You Could Buy Anything
Throughout the eighteenth and nineteenth century, local stores were gathering places for the community to get local and national news, send and receive mail, sell cash crops (crops grown for sale) and animal products from their farms, and purchase goods imported from nearby distributors. Stafford residents were remarkably self-sufficient, often making or trading for nearly everything required by their own families.
A surviving account book from the Edrington and Moncure Store spanning the years 1834-1872 list a wide variety of wares for sale, including whiskey, herring, molasses, sugar, loaf sugar, brown sugar, coffee, potatoes, pepper, salt, lard, flour, meal, turnips, lamb, beans, salted pork and beef, bacon, com, rye, wheat, oats, tobacco, socks, shirts, pants, shoes, calico, brown linen, tallow, candles, saw files, and quires of paper.
Ellis Store, Falmouth c. 1927, Library of Congress
Interior - Lightner’s Store, Falmouth, c. 1934
In the News
Free Lance, September 14, 1899
Voices from the Past
“….if we had some eggs to sell, we would carry eggs….and Captain Knight would buy the eggs and pack them in crates and ship them to Washington to market, but we raised what we could, but sometimes we had to buy flour, sometimes meal, sometimes lard, and fatback meat.” “…most everybody raised their own meat at that time and like I say, well, we canned fruit-- anything we could raise and can, we canned it. “….we had the dried beans to eat during the winter months and everybody pretty well survived on what they could raise. There wasn't too much bought and…..a lot of clothing was made at home at that time, too. You could buy all kinds of bolt of fabric goods in those stores.” “…you could buy anything from a hoe handle to a plow point, plow or horse collar, a set of trace chains, a pair of knee boots, a pair of hip boots, a pair of blue jean overalls, an overall jacket--anything like that, you could it there at that store. And of course, they carried coffee and spices, too.”

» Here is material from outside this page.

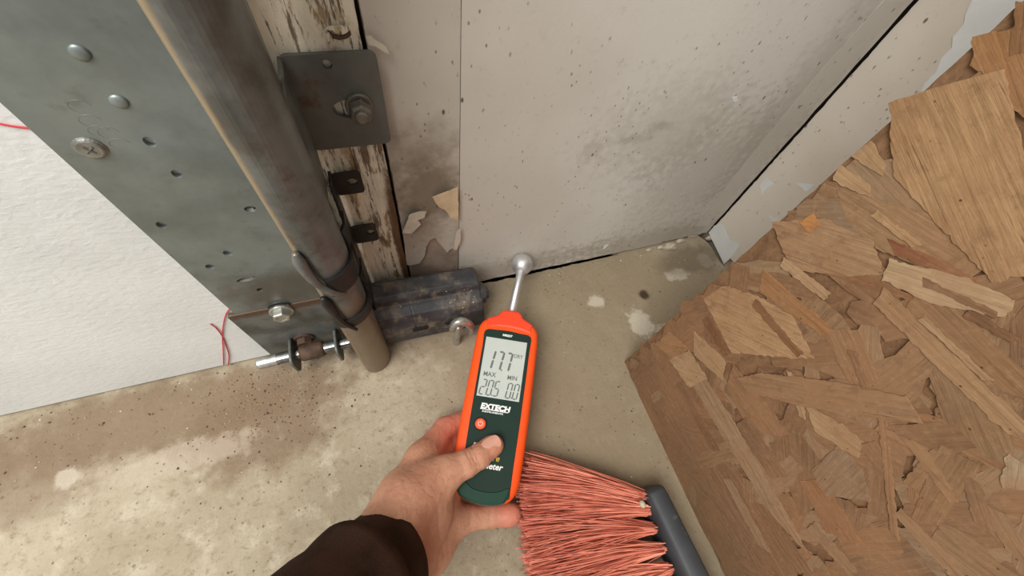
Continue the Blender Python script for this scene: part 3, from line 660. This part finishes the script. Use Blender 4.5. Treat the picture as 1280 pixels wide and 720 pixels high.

STAFFORD COUNTY ORAL HISTORY PROJECT
Interview of Milton A. Dickerson by A.R. MacGregor, III, July 29, 1986
Primary source for Stafford 1896: “Land of Herrings and Persimmons, People and Places of Upper Stafford County, Virginia,” Jerrilynn Eby MacGregor, Heritage Books, 2015
Discussion Topics
If you were a Stafford farmer in 1896, how would you decide what to make yourself and what you’d buy from the general store?
General stores served a lot of functions for Stafford residents, including shopping, sending and receiving mail, selling goods, and meeting friends and neighbors. How many different types of businesses would you have to go to do all of this today?